I called it an early night, not that there is any night life, cause I wanted to do a round trip hike of the island the following day. As is common during this time of year, it rained till about 11AM, so I didn´t leave till after that. One other thing that I didn´t like about the island is that you have to pay to go anywhere. I had to stop four times to pay different "tolls". I understand that it goes to helping the communities. The thing is, along with the kids peddling shit, it feels like you are getting knickle and dimed, which is really too bad cause it is a beautiful place. So I visited the north end where the Pierda del Sol (sun rock) is located, though to be honest, I´m not sure which rock this is supposed to be. According to Inca myth, the sun rock is the birthplace of the first Inca who was born from the god of the sun. There are some other neat Inca things around to capture your attention. The last boat leaves at 4PM and I made it back to the hostel about 3:45PM. I had decided about 10 min prior that there wasn´t much reason to go to Copacabana, so I stayed another night and caught the boat in the morning. I had a nice dinner practicing my Spanish with a Swiss girl who has been studying Spanish in Cusco.
One thing about the hostel (Templo del Sol) I stayed at was that the lady who primarily ran it was sooo nice to me. I had a couple strange requests like an empty coffee container for my mate whose bag isn´t handling travelling well, and most importantly, she sowed my day pack (#3) whose seems were coming out. I asked if I could give her some money for it but she refused. I got her good though by leaving a nice tip at breakfast; HAHA! Anyway, she called me joven, which I really enjoy for some reason, and was just pleasant. I didn´t, but I wanted to give her a hug when I left.
The last thing I have to mention was that as I was heading down to jump in the lake after my hike, a little girl (2 years old maybe) called me over, "senior". I figured that she was going to try to sell me air, but instead she held out her hand palm down with an inquisitive look. I felt I was supposed to reciprocate, so I head out my hand too. She put her hand in mine and pushed up so that our fingers pointed up and palms flat. She looked at it and me and moved our hands around a bit. I have no idea what she was thinking, but it was a really neat moment. It was broken by her cute little puppy (who I played with after my freezing cold swim).

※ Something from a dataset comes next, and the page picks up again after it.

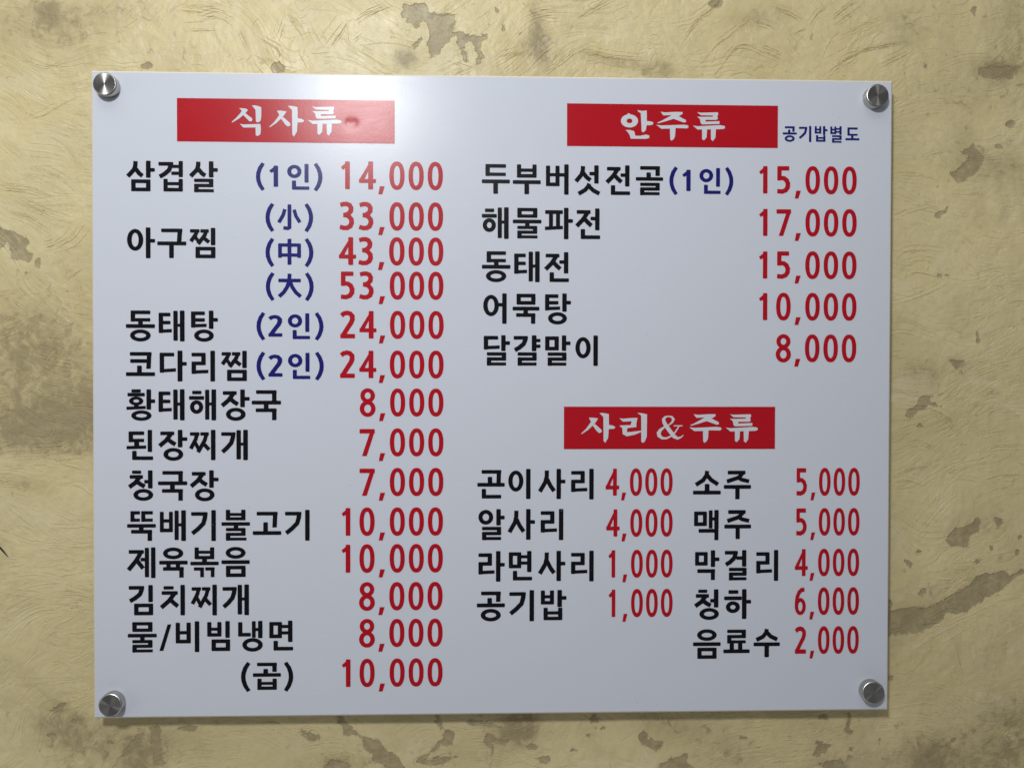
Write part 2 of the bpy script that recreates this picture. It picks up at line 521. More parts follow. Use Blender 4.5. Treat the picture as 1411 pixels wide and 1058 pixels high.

The next day I got back to Copacabana and brain farted my bus time. I don´t know why I thought that I was supposed to show up at 1:30PM for my bus that left at that time. I was even told to show up a bit earlier. So I missed it. But that turned out to be a good thing because there had been farmers strikes where they blockaded the road and bus passengers had to walk about an hour. I was able to get my ticket changed for free to the 6PM bus and the farmers stopped their week long strike about 10 min before we got to where they had the road blocked. Now, I´m in Puno, which has been nice, but I am leaving for Machu Pichu tonight.

1 comment:

  1. Jeez, sounds like a great time! Thats a neat moment you had with the little girl. I had a moment like that with a little girl in africa too. I'm so glad your enjoying everything!